The potential upside is well reflected in Toronto’s Eglinton Crosstown light rail transit (LRT), a $9.1-billion investment ranked as 2016’s top public infrastructure project in Canada. With a projected peak ridership of 5,500 passengers per hour by 2031, Eglinton Crosstown promises to further lessen public reliance on private vehicles. “We are mak- ing considerable progress on the Eglinton Crosstown LRT line,” said Ontario Minister of Transportation Steven Del Duca earlier this year, describing the initiative as “modern transit infrastructure that will manage congestion, reduce commute times, create jobs and improve the quality of life for Ontarians.”

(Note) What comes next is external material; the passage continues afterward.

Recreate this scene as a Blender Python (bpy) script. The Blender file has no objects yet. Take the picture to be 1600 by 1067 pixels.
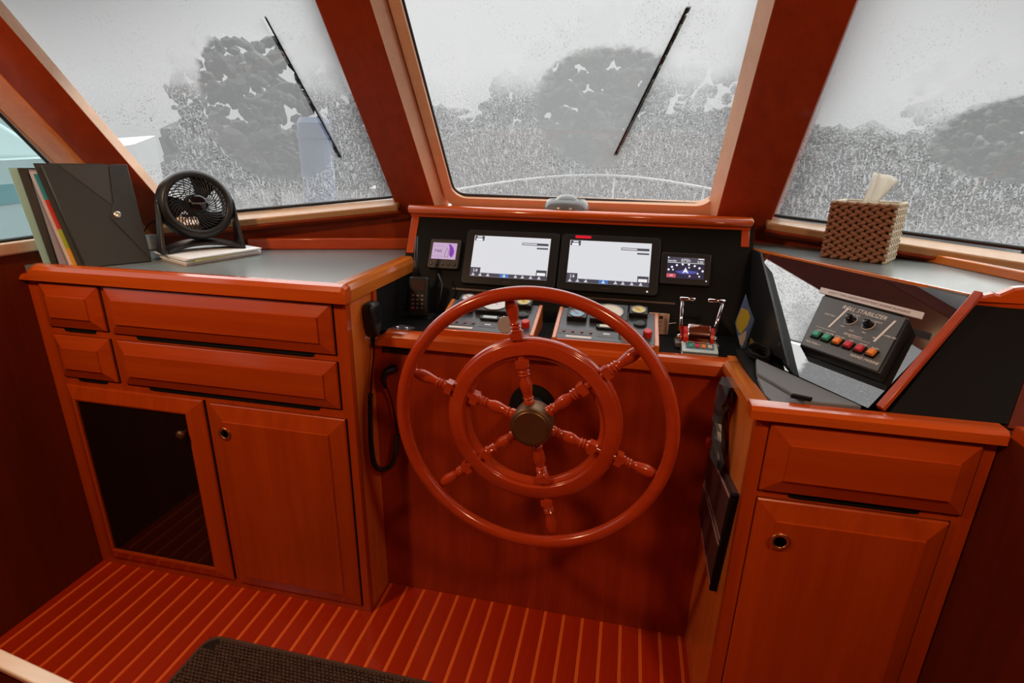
import bpy, bmesh, math, random
from mathutils import Vector, Matrix

random.seed(7)
scene = bpy.context.scene
COL = scene.collection
PI = math.pi

# ------------------------------------------------------------------ camera
cam_d = bpy.data.cameras.new('camera')
cam_d.sensor_width = 36.0
cam_d.lens = 18.94
cam_d.clip_start = 0.02
cam_d.clip_end = 500
cam = bpy.data.objects.new('camera', cam_d)
COL.objects.link(cam)
_r = Vector((0.97764644, 0.20939031, 0.0190561))
_d = Vector((0.08425324, -0.30711014, -0.9479371))
_f = Vector((-0.19263653, 0.92835287, -0.31788695))
cam.matrix_world = Matrix(((_r.x, -_d.x, -_f.x, 0.0), (_r.y, -_d.y, -_f.y, 0.0), (_r.z, -_d.z, -_f.z, 1.4), (0, 0, 0, 1)))
scene.camera = cam

# ------------------------------------------------------------------ sky, lamps, exposure
world = bpy.data.worlds.new('overcast_sky')
scene.world = world
world.use_nodes = True
wbg = world.node_tree.nodes['Background']
# overcast sky: three times brighter overhead than at the horizon (CIE overcast distribution)
_wn, _wl = world.node_tree.nodes.new, world.node_tree.links.new
_tc = _wn('ShaderNodeTexCoord')
_sx = _wn('ShaderNodeSeparateXYZ')
_wl(_tc.outputs['Generated'], _sx.inputs[0])
_mx = _wn('ShaderNodeMath')
_mx.operation = 'MAXIMUM'
_mx.inputs[1].default_value = 0.0
_wl(_sx.outputs['Z'], _mx.inputs[0])
_ma = _wn('ShaderNodeMath')
_ma.operation = 'MULTIPLY_ADD'
_ma.inputs[1].default_value = 2.0
_ma.inputs[2].default_value = 1.0
_wl(_mx.outputs[0], _ma.inputs[0])
_ms = _wn('ShaderNodeMath')
_ms.operation = 'MULTIPLY'
_ms.inputs[1].default_value = 0.52
_wl(_ma.outputs[0], _ms.inputs[0])
wbg.inputs[0].default_value = (0.97, 0.99, 1.0, 1)
_wl(_ms.outputs[0], wbg.inputs[1])


def area(name, loc, target, size, energy, color):
    l = bpy.data.lights.new(name, 'AREA')
    l.shape = 'DISK'
    l.size = size
    l.energy = energy
    l.color = color
    o = bpy.data.objects.new(name, l)
    COL.objects.link(o)
    o.location = loc
    o.rotation_euler = (Vector(target) - Vector(loc)).to_track_quat('-Z', 'Y').to_euler()
    return o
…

Cleaner transportation is also getting a boost through the province’s commitment of $20 million of its $325-million Green Investment Fund to construct approximately 500 electric vehicle (EV) charging stations at more than 250 locations across Ontario by 2017.
SPARKING INVESTOR INTEREST
Ontario’s policies and GHG commitments are making it an attractive place to invest for Richard Abboud, founder, president and CEO of Forum Equity Partners. Among other things, the Toronto-based developer invests in residential solar projects in Ontario and both wind and solar in the U.S.
Abboud says government incentives continue to play an important role in stimulating low-carbon project development. “While the cost of wind and solar are coming down rapidly, incentives are likely required for a period of time – until these energy forms break through to an economic independence stage.”
That said, he points to a number of factors that could lead to independence from government support in the not-too-distant future. “There is a huge global movement to zero-emission electricity, and the demand for solar and wind is increasing dramatically due to policy and also due to pricing,” he says. “As pricing comes down, it becomes more economic.”
In some markets across North America, the cost of solar is already approaching a point where incentives are no longer required to make projects “work,” he says.
Notwithstanding uncertainty around U.S. policies in light of Donald Trump’s presidential election, Abboud says much of world is embracing the transition to a low-energy economy. “This is where the future lies. We’re proud to be part of this very important movement and a new way of doing things.”
James McKellar, a professor a York University’s Schulich School of Business, agrees.
“More and more leaders are realizing that the faster they move on this, the better,” he says. “It’s a rapidly growing industry.”
Already, Ontario is home to nearly 40 per cent of Canada’s installed wind capacity and more than 99 per cent of all installed solar capacity. McKellar points to pension funds and other private and public investors whose funding is helping to drive the transformation to a low-carbon economy. While subsidies have helped encourage investment to date, McKellar also sees such incentives becoming less necessary in future.
“I’m fairly confident that, due to the growing number of emerging technologies, we will get weaned off those subsidies,” he says.
BEYOND 2017
Michelle Brownlee, director of policy at the Smart Prosperity Institute, a national research network and policy think-tank based at the University of Ottawa, believes today’s focus shouldn’t just be on new investment, but also on getting governments, pension funds and corporations to direct some of their current sources of finance towards greener investments.
“While the trend is to see growing investments made in low-carbon, renewable and resource-efficient infrastructure and energy, it’s not enough to transition to the low-carbon economy fast enough to keep climate change below really dangerous levels, or to seize the economic opportunity that clean innovation offers,” Brownlee says. “To do that, we need to keep growing the base of green or sustainable investment.”
She believes the top challenge for governments is to gain public support to spend the money needed today to transition to a low-carbon economy in future, without unfair negative impacts.